Cuentan que luego de pasado el trance, unas mujeres de la villa de Angostura se colocaron velos negros sobre sus cabezas y acudieron a la iglesia. Que allí comenzaron a rezar el “Yo pecador”. Mientras lo hacían iban entregando a los pasantes pedazos de mazapán de merey, un dulce que comían por igual gentes de todas las clases y que, al parecer, era el preferido del general Piar. Acaso con tal gesto esas mujeres también buscaban aliviar las heridas de un pueblo que lloraba a su general fusilado. Quizás con ello buscaban también hallar dentro de sus espíritus un espacio para el perdón.

Roscos de la culpa

Tras una denuncia anónima -o de la que al menos nunca se reveló el nombre del autor- el 16 de agosto de 1936 Lorca fue detenido en la casa de uno de sus amigos, el poeta Luis Rosales. Llevado a la comisaría, de manos atadas, Lorca fue acompañado por Rosales a quien, según dicen, le fue prometido por las autoridades que, de no hallarse denuncia en su contra, Lorca sería puesto en libertad tan pronto despuntara el alba. Se sabe que la ejecución fue ordenada por el gobernador civil de Granada, José Valdés Guzmán, quien había exigido al ex diputado Ramón Ruiz Alonso la detención del poeta.

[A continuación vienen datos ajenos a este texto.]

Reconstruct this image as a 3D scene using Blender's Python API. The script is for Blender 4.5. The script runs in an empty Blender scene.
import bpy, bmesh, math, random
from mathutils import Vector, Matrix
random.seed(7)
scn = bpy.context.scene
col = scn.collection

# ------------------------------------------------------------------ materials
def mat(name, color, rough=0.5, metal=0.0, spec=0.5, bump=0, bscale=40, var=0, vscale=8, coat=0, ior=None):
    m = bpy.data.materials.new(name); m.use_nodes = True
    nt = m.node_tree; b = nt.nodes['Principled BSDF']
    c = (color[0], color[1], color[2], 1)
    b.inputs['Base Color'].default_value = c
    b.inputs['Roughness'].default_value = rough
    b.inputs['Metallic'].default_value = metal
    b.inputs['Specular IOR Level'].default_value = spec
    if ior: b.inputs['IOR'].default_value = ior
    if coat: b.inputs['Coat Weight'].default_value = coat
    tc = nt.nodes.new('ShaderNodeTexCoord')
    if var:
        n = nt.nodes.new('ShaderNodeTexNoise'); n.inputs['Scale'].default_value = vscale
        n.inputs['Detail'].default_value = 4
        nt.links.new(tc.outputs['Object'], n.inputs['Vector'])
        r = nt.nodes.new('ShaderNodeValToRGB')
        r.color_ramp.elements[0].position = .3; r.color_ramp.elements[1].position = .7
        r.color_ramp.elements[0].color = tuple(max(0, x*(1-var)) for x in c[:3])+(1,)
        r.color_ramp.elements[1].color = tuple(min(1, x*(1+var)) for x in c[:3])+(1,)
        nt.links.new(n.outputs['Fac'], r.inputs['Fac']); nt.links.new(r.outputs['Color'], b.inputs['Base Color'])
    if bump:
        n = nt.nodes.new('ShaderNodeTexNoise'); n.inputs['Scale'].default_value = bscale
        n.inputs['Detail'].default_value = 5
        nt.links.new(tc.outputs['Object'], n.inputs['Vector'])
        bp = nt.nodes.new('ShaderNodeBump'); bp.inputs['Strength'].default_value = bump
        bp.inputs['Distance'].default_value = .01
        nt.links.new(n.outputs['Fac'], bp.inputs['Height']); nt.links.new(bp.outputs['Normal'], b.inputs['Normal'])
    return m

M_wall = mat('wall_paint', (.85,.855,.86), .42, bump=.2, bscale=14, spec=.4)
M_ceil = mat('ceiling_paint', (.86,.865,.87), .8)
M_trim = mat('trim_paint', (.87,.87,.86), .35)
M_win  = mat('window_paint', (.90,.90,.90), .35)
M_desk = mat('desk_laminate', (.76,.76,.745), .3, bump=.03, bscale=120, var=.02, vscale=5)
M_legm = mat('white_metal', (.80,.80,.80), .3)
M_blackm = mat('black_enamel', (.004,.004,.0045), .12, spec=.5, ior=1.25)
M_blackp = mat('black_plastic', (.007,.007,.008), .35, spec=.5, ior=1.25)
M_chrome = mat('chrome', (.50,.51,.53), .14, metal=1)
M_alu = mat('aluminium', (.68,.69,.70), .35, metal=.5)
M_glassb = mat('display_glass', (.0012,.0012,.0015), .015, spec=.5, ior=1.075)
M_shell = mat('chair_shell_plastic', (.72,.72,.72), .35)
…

Lorca fue vil y cobardemente ejecutado en el camino que va de Viznar a Alfácar. Durante años se aseguró que su cuerpo yacía enterrado en una fosa común anónima en algún espacio indeterminado de esos parajes, junto con los restos de un maestro nacional de nombre Dióscoro Galindo y de dos banderilleros, Francisco Galadí y Joaquín Arcollas. Los tres fueron ejecutados con Lorca. Esa fosa está en un paraje de Fuente Grande, en Alfácar en la provincia de Granada.

Algunos meses después, el 11 de marzo de 1937, el periódico Unidad de San Sebastián, publicó un texto rubricado por Luis Hurtado Álvarez, en el que se leía “A la España imperial le han asesinado su mejor poeta”. El autor no volvió a escribir en el periódico.

En 2009, durante el gobierno de José Luis Rodríguez Zapatero, las cortes españoles aprobaron la llamada “Ley de la recuperación de la memoria histórica”. Al abrigo de esa pieza de legislación, se hurgó en la fosa donde se suponía descansaban los restos del poeta. No fueron encontrados.

Cuentan que cada 19 de agosto, en ese lugar donde se dice se perpetró el asesinato de uno de los más grandes poetas de la lírica castellana y grande de la Humanidad, cuando cae la noche se escuchan adoloridos “cantejondos”. Dicen que son los andaluces que lloran su profunda pena por el crimen impunemente cometido en 1936. Dicen también que, al clarear, quien transite la vía la encuentra adornada de flores y si se interna se topará con una estela de roscos fritos esparcidos entre los arbustos. Dicen que esos eran los dulces preferidos de Lorca y que son los descendientes de quienes mataron al adorado poeta quienes los colocan allí para pedir perdón y expiar las culpas de sus antecesores.

Tres tristes episodios. Tres dolores insondables e insuperables. Tres culpas que tienen en común dulces para el perdón. Hay una profunda enseñanza en estas tres historias. Los seres humanos no conseguimos aprender de nuestros errores y tendemos a repetirlos una y otra vez. Hemos sido protagonistas, víctimas o espectadores de acontecimientos de horrenda nomenclatura.

Quizás, sólo quizás, en estas épocas en las que atravesamos turbulencias tan peligrosas, no podemos hallar en nuestros corazones el ánimo y la fortaleza para pedir u otorgar perdón. Estamos tan heridos, tan rabiosos, tan indignados por lo que ha ocurrido que no nos resta sino un enorme amasijo de resentimiento. Cuando todo esto tan horrendo que nos pasa pase, y pasará, necesitaremos mucho humanismo, necesitaremos ser mejores. No recuerdo cuándo ni dónde leí alguna vez que el perdón es el agua que extermina los incendios del alma.